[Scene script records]

- - - - - - -

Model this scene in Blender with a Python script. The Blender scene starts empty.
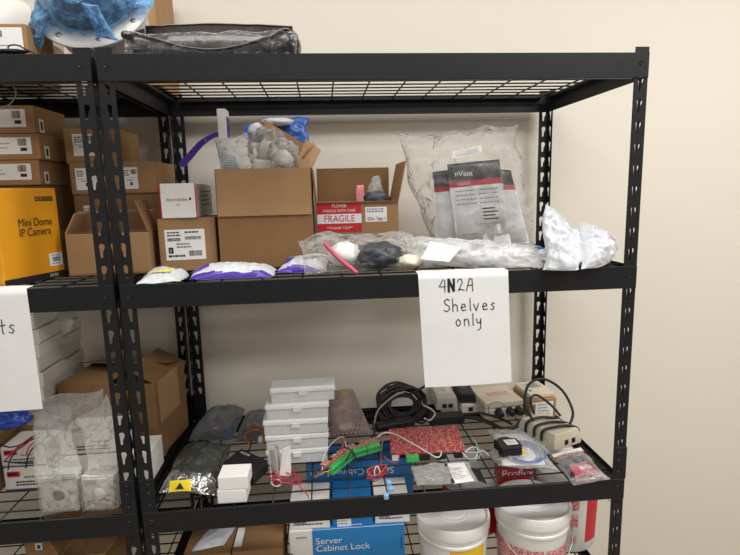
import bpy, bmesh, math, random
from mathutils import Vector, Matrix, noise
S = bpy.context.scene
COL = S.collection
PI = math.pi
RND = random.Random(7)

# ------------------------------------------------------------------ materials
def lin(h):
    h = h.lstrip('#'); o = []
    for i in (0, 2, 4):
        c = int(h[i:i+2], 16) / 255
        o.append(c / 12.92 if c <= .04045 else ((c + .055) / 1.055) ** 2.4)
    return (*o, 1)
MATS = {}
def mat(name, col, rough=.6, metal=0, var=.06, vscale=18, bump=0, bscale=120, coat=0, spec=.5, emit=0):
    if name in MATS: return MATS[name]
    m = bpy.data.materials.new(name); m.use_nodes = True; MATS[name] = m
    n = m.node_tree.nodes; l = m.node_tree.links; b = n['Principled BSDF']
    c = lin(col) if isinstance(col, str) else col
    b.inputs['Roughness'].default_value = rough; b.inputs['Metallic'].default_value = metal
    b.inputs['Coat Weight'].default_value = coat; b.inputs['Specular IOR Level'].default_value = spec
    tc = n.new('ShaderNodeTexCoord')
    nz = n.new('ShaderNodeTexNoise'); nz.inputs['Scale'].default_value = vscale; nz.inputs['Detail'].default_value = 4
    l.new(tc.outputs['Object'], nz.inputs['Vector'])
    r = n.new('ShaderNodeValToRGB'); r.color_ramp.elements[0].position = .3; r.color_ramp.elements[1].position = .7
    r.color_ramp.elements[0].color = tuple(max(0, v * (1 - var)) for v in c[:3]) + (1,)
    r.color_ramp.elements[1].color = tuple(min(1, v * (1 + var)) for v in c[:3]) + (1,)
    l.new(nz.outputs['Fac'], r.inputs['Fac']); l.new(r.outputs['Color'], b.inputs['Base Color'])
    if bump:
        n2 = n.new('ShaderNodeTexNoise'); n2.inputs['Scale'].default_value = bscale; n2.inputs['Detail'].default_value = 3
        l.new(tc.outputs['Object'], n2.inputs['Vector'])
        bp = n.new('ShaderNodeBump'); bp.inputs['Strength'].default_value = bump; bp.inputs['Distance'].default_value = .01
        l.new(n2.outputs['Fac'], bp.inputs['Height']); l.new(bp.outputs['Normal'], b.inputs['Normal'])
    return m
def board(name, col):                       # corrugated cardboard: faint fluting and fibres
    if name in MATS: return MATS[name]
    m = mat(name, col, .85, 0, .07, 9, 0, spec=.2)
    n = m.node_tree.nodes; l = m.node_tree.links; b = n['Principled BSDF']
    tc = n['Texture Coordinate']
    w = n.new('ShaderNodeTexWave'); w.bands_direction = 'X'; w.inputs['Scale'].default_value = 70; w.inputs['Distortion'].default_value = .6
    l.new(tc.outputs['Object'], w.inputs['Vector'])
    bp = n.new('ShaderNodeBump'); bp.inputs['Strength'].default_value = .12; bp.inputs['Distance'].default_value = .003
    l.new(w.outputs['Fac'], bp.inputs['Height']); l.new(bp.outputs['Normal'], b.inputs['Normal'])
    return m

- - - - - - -

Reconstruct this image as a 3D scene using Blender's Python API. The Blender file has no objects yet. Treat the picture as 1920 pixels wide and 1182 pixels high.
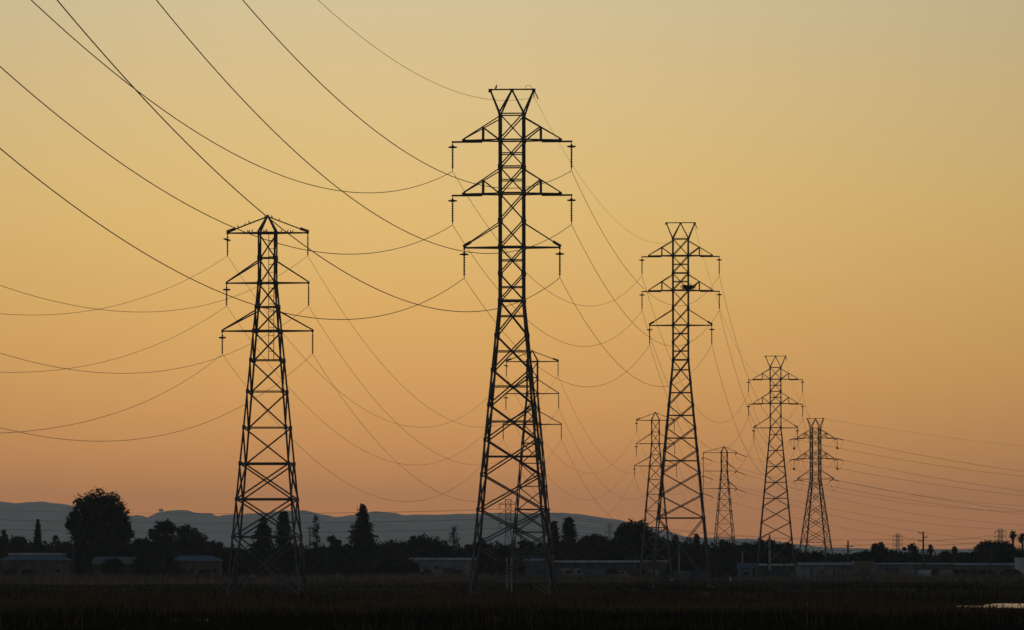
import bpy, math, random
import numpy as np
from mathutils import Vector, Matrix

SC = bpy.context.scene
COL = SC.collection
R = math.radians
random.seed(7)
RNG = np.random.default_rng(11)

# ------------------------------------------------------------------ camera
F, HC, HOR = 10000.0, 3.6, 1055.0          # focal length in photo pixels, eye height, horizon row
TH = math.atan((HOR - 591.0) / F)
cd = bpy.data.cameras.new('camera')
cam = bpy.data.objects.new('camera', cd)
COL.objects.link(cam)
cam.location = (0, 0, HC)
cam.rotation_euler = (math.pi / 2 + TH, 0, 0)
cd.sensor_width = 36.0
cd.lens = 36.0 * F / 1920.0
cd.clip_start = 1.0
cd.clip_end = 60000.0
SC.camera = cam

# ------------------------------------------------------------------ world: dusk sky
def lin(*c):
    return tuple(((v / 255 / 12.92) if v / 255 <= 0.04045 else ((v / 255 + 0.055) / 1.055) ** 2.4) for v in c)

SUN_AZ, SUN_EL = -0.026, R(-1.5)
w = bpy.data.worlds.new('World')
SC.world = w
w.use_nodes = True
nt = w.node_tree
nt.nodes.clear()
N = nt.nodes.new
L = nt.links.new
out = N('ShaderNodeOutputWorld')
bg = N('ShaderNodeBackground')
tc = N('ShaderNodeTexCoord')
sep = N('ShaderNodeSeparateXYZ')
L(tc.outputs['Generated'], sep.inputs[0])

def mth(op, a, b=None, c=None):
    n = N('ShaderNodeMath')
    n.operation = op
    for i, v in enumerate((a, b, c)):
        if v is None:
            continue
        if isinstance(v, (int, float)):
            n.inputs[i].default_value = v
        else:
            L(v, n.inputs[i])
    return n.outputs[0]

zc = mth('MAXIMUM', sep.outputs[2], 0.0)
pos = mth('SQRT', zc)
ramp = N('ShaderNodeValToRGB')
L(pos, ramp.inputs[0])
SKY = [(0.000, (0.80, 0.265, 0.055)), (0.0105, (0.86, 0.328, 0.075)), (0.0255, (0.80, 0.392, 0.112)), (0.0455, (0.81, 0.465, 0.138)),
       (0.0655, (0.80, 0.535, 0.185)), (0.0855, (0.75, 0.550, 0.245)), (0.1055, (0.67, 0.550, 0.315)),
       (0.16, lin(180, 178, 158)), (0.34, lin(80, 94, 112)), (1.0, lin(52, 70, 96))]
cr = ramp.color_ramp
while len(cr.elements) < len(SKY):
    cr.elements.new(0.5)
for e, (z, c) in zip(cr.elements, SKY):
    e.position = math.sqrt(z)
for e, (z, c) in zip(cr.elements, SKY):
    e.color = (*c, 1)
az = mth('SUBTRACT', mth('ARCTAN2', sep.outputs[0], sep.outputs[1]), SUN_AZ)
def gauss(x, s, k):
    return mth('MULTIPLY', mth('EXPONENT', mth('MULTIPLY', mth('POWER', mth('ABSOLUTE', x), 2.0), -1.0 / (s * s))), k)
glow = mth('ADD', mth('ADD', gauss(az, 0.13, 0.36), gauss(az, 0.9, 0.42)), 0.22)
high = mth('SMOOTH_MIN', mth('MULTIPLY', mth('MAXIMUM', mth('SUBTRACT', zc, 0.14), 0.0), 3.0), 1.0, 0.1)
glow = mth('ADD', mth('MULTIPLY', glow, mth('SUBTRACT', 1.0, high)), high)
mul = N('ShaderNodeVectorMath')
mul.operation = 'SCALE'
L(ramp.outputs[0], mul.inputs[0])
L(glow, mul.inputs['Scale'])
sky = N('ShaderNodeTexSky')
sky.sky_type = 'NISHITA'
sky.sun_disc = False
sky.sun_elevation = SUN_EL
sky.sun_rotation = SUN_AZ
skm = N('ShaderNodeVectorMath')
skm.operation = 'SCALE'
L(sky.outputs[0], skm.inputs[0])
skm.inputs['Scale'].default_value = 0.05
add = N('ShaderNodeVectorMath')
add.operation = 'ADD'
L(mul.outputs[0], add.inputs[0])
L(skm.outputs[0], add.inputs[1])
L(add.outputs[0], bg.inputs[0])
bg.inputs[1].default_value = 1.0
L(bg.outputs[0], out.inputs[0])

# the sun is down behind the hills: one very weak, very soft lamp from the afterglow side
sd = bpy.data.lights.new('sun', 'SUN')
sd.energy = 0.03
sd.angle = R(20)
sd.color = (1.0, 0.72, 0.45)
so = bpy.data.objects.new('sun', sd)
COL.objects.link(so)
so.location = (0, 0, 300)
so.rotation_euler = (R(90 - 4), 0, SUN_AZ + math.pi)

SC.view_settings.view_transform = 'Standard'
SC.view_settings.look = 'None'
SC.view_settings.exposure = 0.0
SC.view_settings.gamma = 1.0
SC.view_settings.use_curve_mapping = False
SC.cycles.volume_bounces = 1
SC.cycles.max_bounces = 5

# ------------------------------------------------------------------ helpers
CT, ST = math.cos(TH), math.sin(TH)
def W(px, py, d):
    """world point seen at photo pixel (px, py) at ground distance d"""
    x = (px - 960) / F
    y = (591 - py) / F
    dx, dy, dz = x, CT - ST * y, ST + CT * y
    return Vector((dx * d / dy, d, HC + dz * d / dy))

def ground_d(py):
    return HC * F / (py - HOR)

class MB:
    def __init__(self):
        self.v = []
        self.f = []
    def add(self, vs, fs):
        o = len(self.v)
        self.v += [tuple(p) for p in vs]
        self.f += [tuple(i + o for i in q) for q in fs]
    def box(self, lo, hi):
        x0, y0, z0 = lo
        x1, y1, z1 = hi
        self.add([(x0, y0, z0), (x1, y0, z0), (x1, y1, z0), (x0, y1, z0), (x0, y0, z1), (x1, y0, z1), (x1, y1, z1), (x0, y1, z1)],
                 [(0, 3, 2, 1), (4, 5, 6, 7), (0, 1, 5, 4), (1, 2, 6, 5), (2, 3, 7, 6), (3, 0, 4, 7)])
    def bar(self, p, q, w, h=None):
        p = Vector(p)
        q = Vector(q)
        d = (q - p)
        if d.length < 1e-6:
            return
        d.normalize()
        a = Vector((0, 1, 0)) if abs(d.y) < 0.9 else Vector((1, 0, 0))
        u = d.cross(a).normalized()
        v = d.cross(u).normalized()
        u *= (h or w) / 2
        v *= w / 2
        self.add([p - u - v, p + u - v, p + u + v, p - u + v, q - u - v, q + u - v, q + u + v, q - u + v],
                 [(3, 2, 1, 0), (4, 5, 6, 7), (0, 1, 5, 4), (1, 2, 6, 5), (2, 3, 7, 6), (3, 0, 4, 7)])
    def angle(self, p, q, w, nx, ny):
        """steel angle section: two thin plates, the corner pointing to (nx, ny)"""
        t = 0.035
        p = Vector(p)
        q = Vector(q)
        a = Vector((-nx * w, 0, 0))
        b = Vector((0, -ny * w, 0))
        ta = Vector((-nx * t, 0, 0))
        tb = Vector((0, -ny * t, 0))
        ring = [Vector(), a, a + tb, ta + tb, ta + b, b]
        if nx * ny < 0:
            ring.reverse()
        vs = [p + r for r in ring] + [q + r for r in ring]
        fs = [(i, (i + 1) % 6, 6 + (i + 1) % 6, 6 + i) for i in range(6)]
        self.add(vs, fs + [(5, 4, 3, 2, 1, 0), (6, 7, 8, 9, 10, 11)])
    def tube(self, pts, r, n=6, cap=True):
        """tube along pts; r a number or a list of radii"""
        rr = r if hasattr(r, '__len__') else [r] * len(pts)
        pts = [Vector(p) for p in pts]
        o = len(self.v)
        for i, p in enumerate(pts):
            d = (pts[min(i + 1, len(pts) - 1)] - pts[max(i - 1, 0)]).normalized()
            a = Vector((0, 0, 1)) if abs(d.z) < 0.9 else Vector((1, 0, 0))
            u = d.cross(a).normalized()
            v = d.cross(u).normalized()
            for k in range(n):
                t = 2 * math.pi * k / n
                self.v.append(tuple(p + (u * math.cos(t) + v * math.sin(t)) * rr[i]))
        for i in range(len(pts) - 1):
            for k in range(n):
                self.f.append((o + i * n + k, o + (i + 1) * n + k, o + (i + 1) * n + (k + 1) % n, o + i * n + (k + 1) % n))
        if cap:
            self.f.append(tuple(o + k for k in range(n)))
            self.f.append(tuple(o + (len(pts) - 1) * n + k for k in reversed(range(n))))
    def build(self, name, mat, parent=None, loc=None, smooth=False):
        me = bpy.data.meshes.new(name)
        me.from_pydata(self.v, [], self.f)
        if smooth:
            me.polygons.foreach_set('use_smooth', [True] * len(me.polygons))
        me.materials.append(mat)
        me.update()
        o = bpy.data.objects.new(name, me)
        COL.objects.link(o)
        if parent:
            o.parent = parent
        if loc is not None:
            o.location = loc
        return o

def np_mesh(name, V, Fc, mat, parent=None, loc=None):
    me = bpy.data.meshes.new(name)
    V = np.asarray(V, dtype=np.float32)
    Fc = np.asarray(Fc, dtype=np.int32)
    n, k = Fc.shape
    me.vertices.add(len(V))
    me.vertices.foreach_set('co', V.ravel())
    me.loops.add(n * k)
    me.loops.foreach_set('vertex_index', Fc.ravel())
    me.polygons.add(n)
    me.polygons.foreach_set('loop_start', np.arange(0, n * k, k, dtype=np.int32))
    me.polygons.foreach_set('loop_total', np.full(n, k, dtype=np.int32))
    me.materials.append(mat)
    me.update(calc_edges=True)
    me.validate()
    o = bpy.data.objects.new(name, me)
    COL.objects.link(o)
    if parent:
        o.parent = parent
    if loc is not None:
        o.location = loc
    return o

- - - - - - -

Exercise details.
Copy exactly the material above from the line with "Model this scene" to the line with "RND = random.Random(7)", ends included, and nothing else. Leave out any picture.

Written solution.
Model this scene in Blender with a Python script. The Blender scene starts empty.
import bpy, bmesh, math, random
from mathutils import Vector, Matrix, noise
S = bpy.context.scene
COL = S.collection
PI = math.pi
RND = random.Random(7)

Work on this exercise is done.